When Adam Keane of Karmarama judged the Aerial Awards last year, he called for creatives to give listeners a reason to gather round the radio by writing thought-provoking, attention-grabbing ads. Ads which stand-out. Ads that make you think. Ads that change behaviour. Too often, radio advertising is little more than audio wallpaper. 

We think of radio as an old way of advertising. It’s worth remembering though that when radios first arrived in family living rooms in the 1920s and 1930s, they were a family focus point, disruptive by virtue of being new. They were alien to the domestic environment and drew attention and astonishment for being so, much as IoT-driven technologies such as Amazon’s Alexa and Google Home do today. ‘The wireless’ was the Christmas gizmo and boy toy of its time (usually male specific - since the low volume of the speakers limited them to individual use by the invariably male family breadwinner). This all changed with the ubiquity of electricity for domestic use and improvement in speaker quality. Radio went from being a solitary status symbol to being a family focal point to be ‘gathered around’.

It is interesting to draw parallels between the dawn of radio and emerging voice activated technologies today.  In his essay ‘Radio and the rebirth of social computing’*, Simon Roberts comments on this shift of nascent radio from a personal device to a communal one and how broadcast content diversified accordingly. He notes  parallels with the modern Alexa, as use of Amazon accounts accessed by an individual are evolving into (or at least being supplemented by) a shared and invisible interface, fulfilling different functions for different members of a family or group.  One person might use it for shopping, another for fact-finding, and another for entertainment. It’s worth noting that Radioplayer, which aggregates commercial and BBC digital radio stations, is one of Echo’s initial-phase built in ‘skills’.

In an age that is creatively governed by the visual, the strengthening of audio’s role in technical application has intriguing implications for human behaviour and for commercial messaging as well. The evolution of television to personal sets watched in bedrooms onto the tablets and phones, which also heralded a virtual social as well as an entertainment space, has been challenged by Alexa and friends. As a hands- and eyes- free media platform, it is a truly ‘social’ alternative to the solitude of screens and the internet’s digitised virtual communities. Roberts calls this a renaissance of social computing. Are we moving away from hyper-personalised environment back to the communal, with evolved broadcast media reclaiming the centre-ground in a connected, digitised society?

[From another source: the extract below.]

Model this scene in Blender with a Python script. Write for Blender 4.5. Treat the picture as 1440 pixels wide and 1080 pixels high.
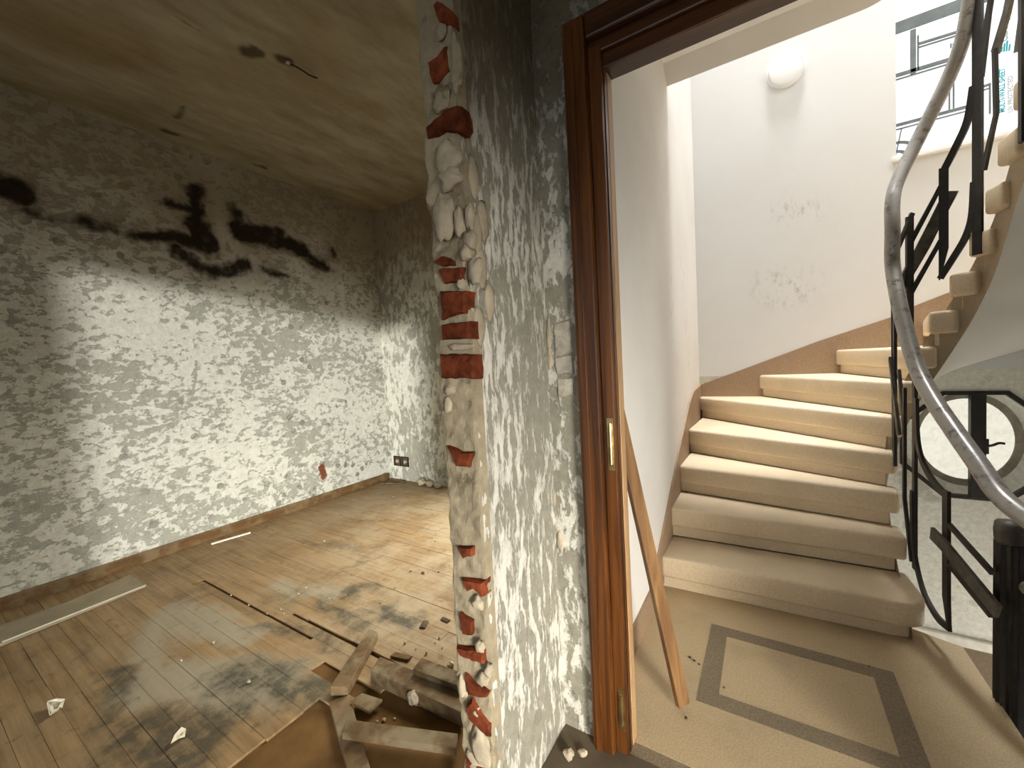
import bpy, bmesh, math, random
from mathutils import Vector, Matrix, noise as mnoise
random.seed(7)
for o in list(bpy.data.objects): bpy.data.objects.remove(o)
SC = bpy.context.scene
COL = SC.collection

# ---------------------------------------------------------------- camera
F, H = 570.0, 1.25
YAW, PIT, ROL = math.radians(32.21), math.radians(2.845), math.radians(3.034)
B0 = Matrix(((1, 0, 0), (0, 0, 1), (0, -1, 0)))
cr, sr = math.cos(ROL), math.sin(ROL); cp, sp = math.cos(PIT), math.sin(PIT); cy, sy = math.cos(YAW), math.sin(YAW)
RM = Matrix(((cy, -sy, 0), (sy, cy, 0), (0, 0, 1))) @ B0 @ Matrix(((1, 0, 0), (0, cp, sp), (0, -sp, cp))) @ Matrix(((cr, -sr, 0), (sr, cr, 0), (0, 0, 1)))
CAM = Vector((0, 0, H))
cd = bpy.data.cameras.new('camera'); cd.sensor_width = 36; cd.lens = 36 * F / 1440; cd.clip_start = .02
co = bpy.data.objects.new('camera', cd); COL.objects.link(co); SC.camera = co
a, b, c = RM.col[0], -RM.col[1], -RM.col[2]
co.matrix_world = Matrix(((a[0], b[0], c[0], 0), (a[1], b[1], c[1], 0), (a[2], b[2], c[2], H), (0, 0, 0, 1)))
SC.view_settings.view_transform = 'Standard'; SC.view_settings.look = 'None'
SC.view_settings.exposure = 0.0; SC.view_settings.gamma = 1.0; SC.view_settings.use_curve_mapping = False

# ---------------------------------------------------------------- world, sun, daylight at the windows, added stairwell lights
W = bpy.data.worlds.new('world'); SC.world = W; W.use_nodes = True
bg = W.node_tree.nodes['Background']; bg.inputs[0].default_value = (.86, .93, 1.0, 1); bg.inputs[1].default_value = 1.0
sd = bpy.data.lights.new('low_sun', 'SUN'); sd.energy = 3.1; sd.angle = math.radians(2.6); sd.color = (1, .99, .93)
so = bpy.data.objects.new('low_sun', sd); COL.objects.link(so); so.location = (4, -6, 4)
so.rotation_euler = Vector((-.62, .785, -.10)).to_track_quat('-Z', 'Y').to_euler()
def area(name, loc, direction, sx, sy_, power, color):
    l = bpy.data.lights.new(name, 'AREA'); l.shape = 'RECTANGLE'; l.size = sx; l.size_y = sy_; l.energy = power; l.color = color
    o = bpy.data.objects.new(name, l); COL.objects.link(o); o.location = loc
    o.rotation_euler = Vector(direction).to_track_quat('-Z', 'Z').to_euler(); return o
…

There is a tendency for media-land to dismiss radio as outdated and for creatives to shy away from it as boring and difficult. Conceptual nous alone does not make great radio: it needs superlative craft-skills too.  If we move towards a media landscape where non-visual messaging has greater prominence, it is skilled writers, those able to think of audio concepts with cut-through and those with progressive audio production talent who will benefit. With around 90% of people in the UK listening to the radio every week in spite of the growth in entertainment platforms, radio and radio briefs are going nowhere.

Radio adapted to the advent of the internet by moving online, and to mobile by optimising for app interaction. With Alexa, radio is being helped not hindered by media’s evolution. And maybe Alexa is the justification this tech-led generation of creatives needs to gather round the radio once more to craft high-quality, contemporary and entertaining audio.



*Radio and the rebirth of social computing by Simon Roberts was published on the Stripe Partners blog on 4th January 2017.